Indeed, in the final analysis, the whole problem revolves around the question of the positivity of the sign, its “assumption of value” (prise de valeur). Of what is outside the sign, of what is other than the sign, we can say nothing, really, except that it is ambivalent, that is, it is impossible to distinguish respective separated terms and to positivize them as such. And we can say that in this ambivalence is rooted a type of exchange that is radically different from the exchange of values (exchange values or sign values). But this (symbolic) exchange is foreclosed and abolished by the sign in its simultaneous institution of: (1) a separation, a distinctive structure; and (2) a positive relation, a sort of structural copulation between the two terms, which clearly only eternalizes their separation. This copulation is objectified in the bar of structural inclusion between Sr and Sd (Sr/Sd).19 It is then even further objectified and positivized in the “R” of Hjemslev’s formula ERC.20 It is this positive relation that makes a value of the sign. Whether it is understood to be arbitrary or motivated makes little difference. These terms divert the problem by inscribing it in an already established logic of the sign. Its true arbitrariness, or true motivation, is its positivization, which creates its rationality. And this is nothing other than the radical reduction of all ambivalence, through its dual abstraction. The motivation of the sign is thus purely and simply its strategy, structural crystallization and the liquidation of ambivalence by the “solidification” of value. And this motivation evidently functions by means of the arbitrariness of its form foreclosure and reduction. The concepts of arbitrariness and motivation are thus hardly contradictory from a strategic (political) perspective.
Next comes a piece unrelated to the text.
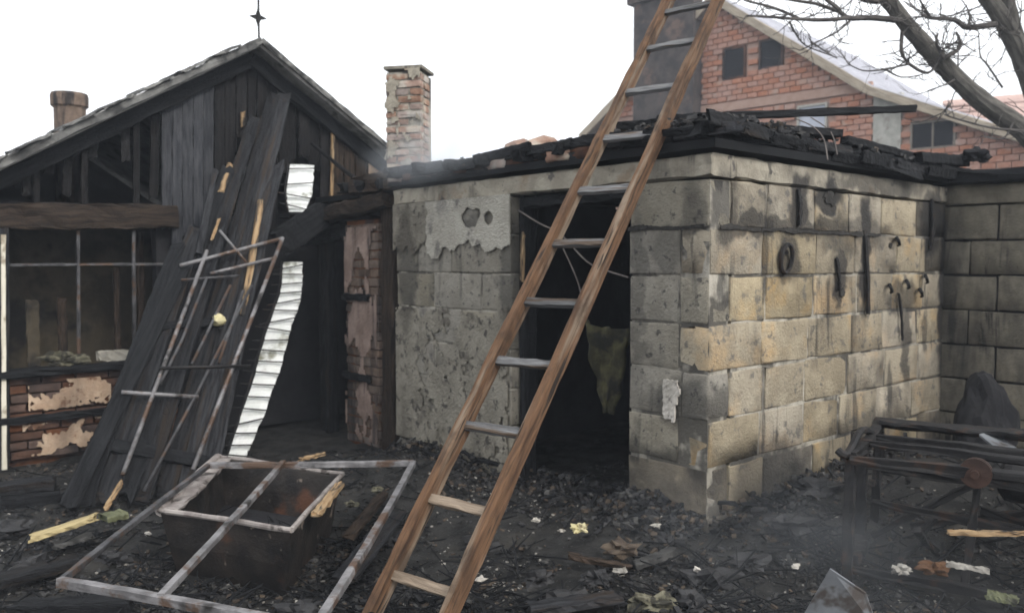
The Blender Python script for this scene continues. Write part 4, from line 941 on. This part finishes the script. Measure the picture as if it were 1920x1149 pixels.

Still, the arbitrariness of the sign is at bottom untenable. The sign value cannot admit to its own deductive abstraction any more than exchange value can. Whatever it denies and represses, it will attempt to exorcise and integrate into its own operation such is the status of the “real,” of the referent, which are only the simulacrum of the symbolic, its form reduced and intercepted by the sign. Through this mirage of the referent, which is nothing but the phantasm of what the sign itself represses during its operation,21 the sign attempts to mislead: it permits itself to appear as totality, to efface the traces of its abstract transcendence, and parades about as the reality principle of meaning.22

As the functional and terrorist organization of the control of meaning under the sign of the positivity of value, signification is in some ways kin to the notion of reification. It is the locus of an elemental objectification that reverberates through the amplified systems of signs up to the level of the social and political terrorism of the bracketing (encadrement) of meaning. All the repressive and reductive strategies of power systems are already present in the internal logic of the sign, as well as those of exchange value and political economy. Only total revolution, theoretical and practical, can restore the symbolic in the demise of the sign and of value. Even signs must burn.